To raise money for Thorn, a nonprofit dedicated to ridding the internet of child sexual abuse, Myers is hiking the entirety of America’s Appalachian Trail before ending in Ireland.

Continuations of the Appalachian Trail exist in many countries as the International Appalachian Trail, formed in 1994. Countries with IAT walking trails include Greenland, Morocco, Portugal, France and Ireland.

Myers said he’ll be writing content for The Trek, a blog by and for outdoor enthusiasts, to document his journey and raise awareness for Thorn.

Thorn is a nonprofit founded in 2012 by actors Ashton Kutcher and Demi Moore to stop child sexual abuse on the internet.

“When I heard Thorn was a thing and what they were doing, I knew I wanted to get onboard,” said Myers, who works at Mica’s Restaurant and Pub in Sapphire Valley. “Now that I’m doing the hike, I think I have a platform to give to them. I can’t think of a more noble cause than saving children.”

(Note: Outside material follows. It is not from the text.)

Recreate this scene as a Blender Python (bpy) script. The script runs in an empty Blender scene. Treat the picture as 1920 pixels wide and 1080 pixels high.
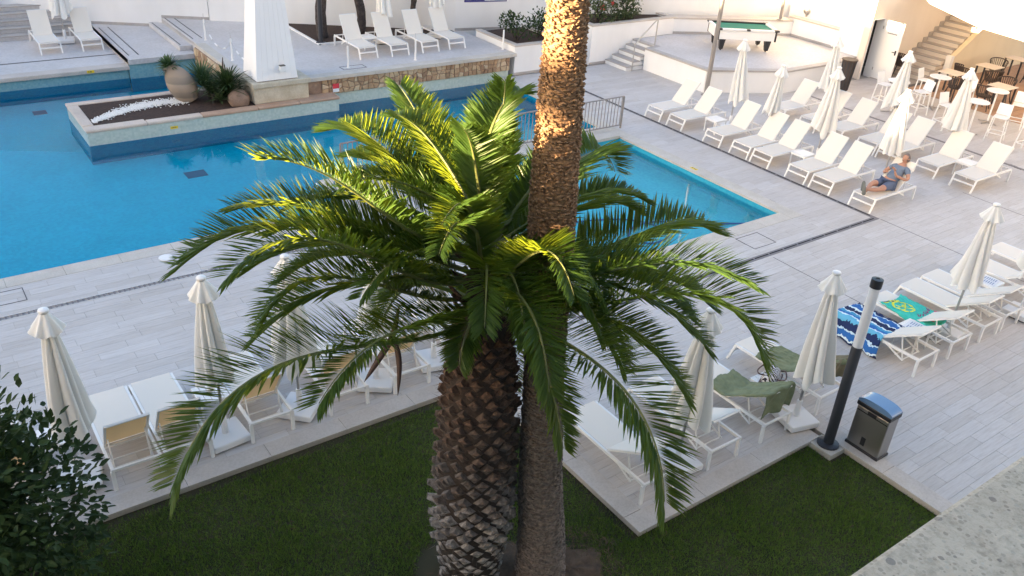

Though his hike is for a good cause, Myers has personal reasons for taking on the journey.

He said his cousin tried to hike the Appalachian Trail but had to stop in the last 50 miles after becoming hypothermic.

“I want to finish what he started, but it’s also a coming of age thing, personally,” Myers said. “For me, it’s a transitional period in my life. I’m looking forward to the challenges that come with tackling something like that.”

Myers said his current record is an 80-mile hike over four days. He predicts the nearly 2,500-mile journey will take around six and a half months.

“Adventure and thrill-seeking have always been a thing in the family,” Myers said. “I chose Ireland because of a long-time obsession with the country. I’m fond of the sound of Gaelic, and the Appalachians were settled by the Scots-Irish. The Irish section has sort of an ancestral appeal to me.”

It’s a common practice for hiking enthusiasts to choose a nickname, generally one that references a personality trait or life event.

Myers’ nickname “Yonder” comes from a conversation with his rock-climbing mentor, Mark Lassiter, a co-worker at Mica’s.

“I was closing up the bar and he was enjoying a drink after playing his set, and I said I was going to bring ‘yonder’ back,” Myers said. “For some reason, that brought him the most excitement in the world. I took on the name after I did the Foothills trail with my dad. We passed this hiker and asked her ‘How far to the campsite?’ She said, ‘Just over there.’ Three and half miles later, we finally made it. Now, for any vague amount of distance we say ‘Just over yonder.’”

No one has linked the entire International Appalachian Trail yet. Doing so would take the hiker across three continents.

Myers was excited about the prospect of such a hike.

“Oh my God, it’s a dream,” Myers said.